I’m not saying that these are evil people. Some of them are the biggest philanthropists in the world. Some have pledged to give almost all their money to charity, not to their kids, when they die. I have a great deal of respect for Bloomberg, and several of them—Gates and Zuckerberg in particular—have altered our lives in immeasurably positive ways. So this is not a criticism of them.

No, it’s a criticism of our American system of taxation, including the income tax and the estate tax. That individuals are allowed to accumulate such obscene wealth, while there’s so much poverty and suffering, is the indictment of our age. Look, our tax system didn’t come to us from heaven, like the Ten Commandments: it was written by congressional politicians at the behest of rich people who contributed to their campaigns–people who want to hold onto every dollar they have, and to hell with everyone else. I believe in confiscatory taxes: people like Bill Gates and Warren Buffett would remain unbelievably rich even if they were taxed at the 95% level.

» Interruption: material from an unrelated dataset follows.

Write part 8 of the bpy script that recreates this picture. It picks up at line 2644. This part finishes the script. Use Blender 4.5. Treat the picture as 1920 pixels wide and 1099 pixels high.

And even Warren Buffett has remarked how unfair it is that his secretary is taxed at a higher rate than he is.

I’m not going to let Democrats off the hook, because they’ve been a little too cozy with Wall Street and Goldman Sachs and have not pushed as hard as they could for higher taxes on the rich. But you know who’s worse—much worse—than Democrats? Republicans. Everybody knows they’re the party of the rich. Always have been. They’re always calling for lower taxes, even on the Warren Buffets of this country, and they want to do away with the estate tax completely. Now, let me tell you something about the estate tax: as currently constructed, it’s disgusting. I know a family in San Francisco that is uber-wealthy. They now have a third generation living on grandpa’s inherited wealth, and believe me, the kids do absolutely nothing that contributes to the general welfare. (It’s not the Jacksons. They don’t live in San Francisco, and those Jackson kids are terrific, hard workers with social consciences.) That this San Francisco family should be allowed to transfer their wealth, largely untouched, from generation to generation to ne’er-do-wells is appalling, and I will never understand why Republicans let them get away with it: both the Republican politicians and the blue-collar types who vote against their own interests in electing these protectors of billionaires.

And now we have a President who is one of them, who has pledged to cut taxes on Warren Buffet and Bill Gates even further (to a maximum 25%), and has vowed to repeal the estate tax, a move that would financially benefit him and his Cabinet—the richest in American history, by the way, collectively worth $14 billion.

It’s disgusting; I think Trump is an oligarch and a fascist, but then, I’m a liberal Democrat, so the teabaggers out there can say “Heimoff is just pissed that his side is losing.” Yes, I am. But I look at the laid-off blue collar dude in Pittsburgh or Cleveland and I wonder what he must think when he reads about Trump’s Goldman Sachs administration and the billionaires that are running it. Here’s what he’s probably thinking. “Well, I’m not completely comfortable with some of that, but as long as Trump brings the jobs back, I’m willing to cut him some slack.” Freud would call that rationalization: “A defense mechanism in which controversial behaviors or feelings are justified and explained in a seemingly rational or logical manner to avoid the true explanation, and are made consciously tolerable—or even admirable and superior—by plausible means.” In this case, the “true explanation” is that these blue collar people voted for a man who is completely at odds with them, their families and their friends—a man who would not allow them into his mansions unless they were there to clean the bathroom. These voters make Trump “consciously tolerable” to themselves because to admit the extent of the mistake they have made would be intolerable. Man, do they have a surprise coming at them. And P.S. Trump isn’t going to bring the jobs back, although he’ll lie about that, too.